Cela doit donc faire l’objet d’une réflexion avant le coloriage des dessins. Deuxièmement, les effets de la perspective doivent s’appliquer de la même manière aux éléments 2D et aux éléments 3D. En 2D, si un personnage s’approche du point de vue, il est dessiné de plus en plus gros. En 3D, par contre, il est simplement déplacé en direction de la caméra, et l’effet de grossissement dépend des réglages de l’objectif simulé par la caméra virtuelle. Il faut donc paramétrer la caméra de manière à ce que le personnage 3D grossisse à la même vitesse que celui en 2D. |
La difficulté est ensuite de faire interagir des éléments 2D avec des éléments 3D. Dans ce domaine, le cas le plus complexe est probablement celui de l’interaction entre deux personnages. C’est un problème auquel l’équipe de Warner Bros a dû faire face tout au long de la réalisation de Iron Giant puisque les deux personnages principaux sont le géant en 3D et un petit garçon en 2D du nom de Hogarth. Chacun doit donc réagir en fonction des actions de l’autre. De manière générale, les actions du géant influençaient celles de Hogarth plus que le contraire et c’est donc le géant qui était animé en premier. Un rendu rapide de basse qualité était ensuite généré pour que l’animateur de Hogarth puisse synchroniser son animation à celle du géant. Parfois, c’est Hogarth qui « menait » l’action et il était donc animé en premier. Par exemple, si il se déplace et que le géant le suit du regard, l’animateur 3D charge l’animation du garçon dans l’ordinateur avant de commencer l’animation du robot. Quand une séquence comprenait beaucoup d’interactions et de réactions, il devenait complexe de faire des allers et retours incessants entre animation 2D et animation 3D. Dans ce cas, l’animation était confiée à un animateur qui savait utiliser aussi bien les crayons que l’ordinateur et pouvait ainsi s’occuper des deux personnages.
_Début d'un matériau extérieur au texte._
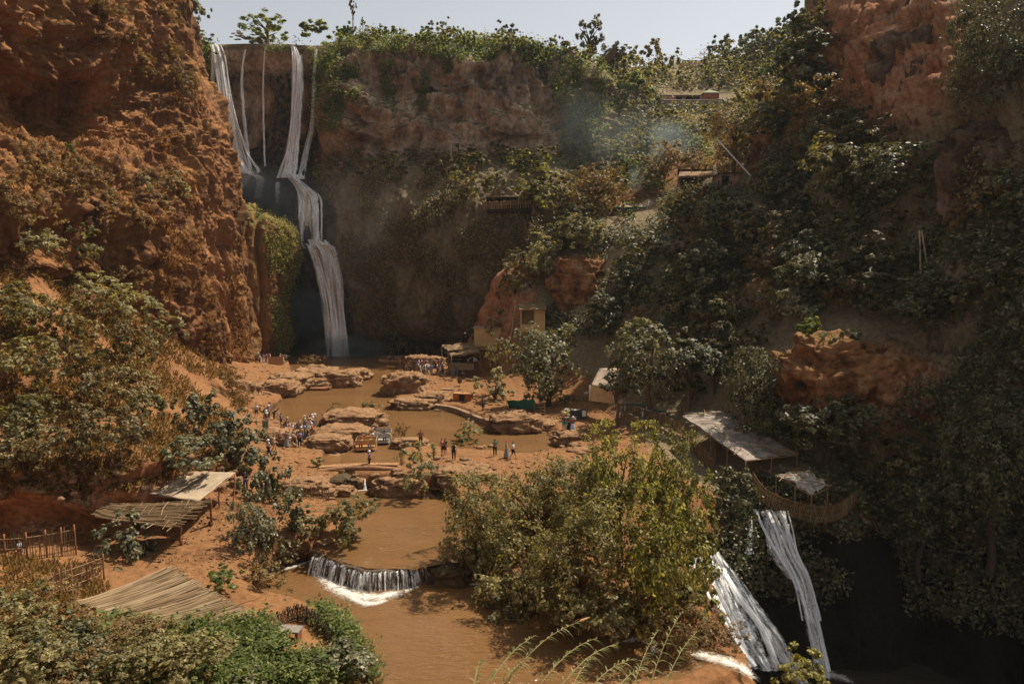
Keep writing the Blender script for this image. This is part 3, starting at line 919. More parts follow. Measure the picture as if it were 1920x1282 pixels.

Ces allers et retours entre 2D et 3D ou entre techniciens et artistes sont un des challenges que présente le mélange des techniques d’animation. On a vu, dans les films déjà cités, des personnages en 2D qui utilisent des objets en 3D (par exemple, à la fin du Prince D’Egypte, Moïse porte les fameuses tablettes de pierre gravées : elles ont été créées en 3D) ou qui sont transportés par des véhicules 3D (les voitures de Iron Giant). Les méthodes sont désormais parfaitement au point, et les réalisateurs savent qu’ils doivent planifier précisément ce genre de plan, et faire coopérer efficacement les animateurs 2D avec les animateurs 3D et les techniciens avec les artistes.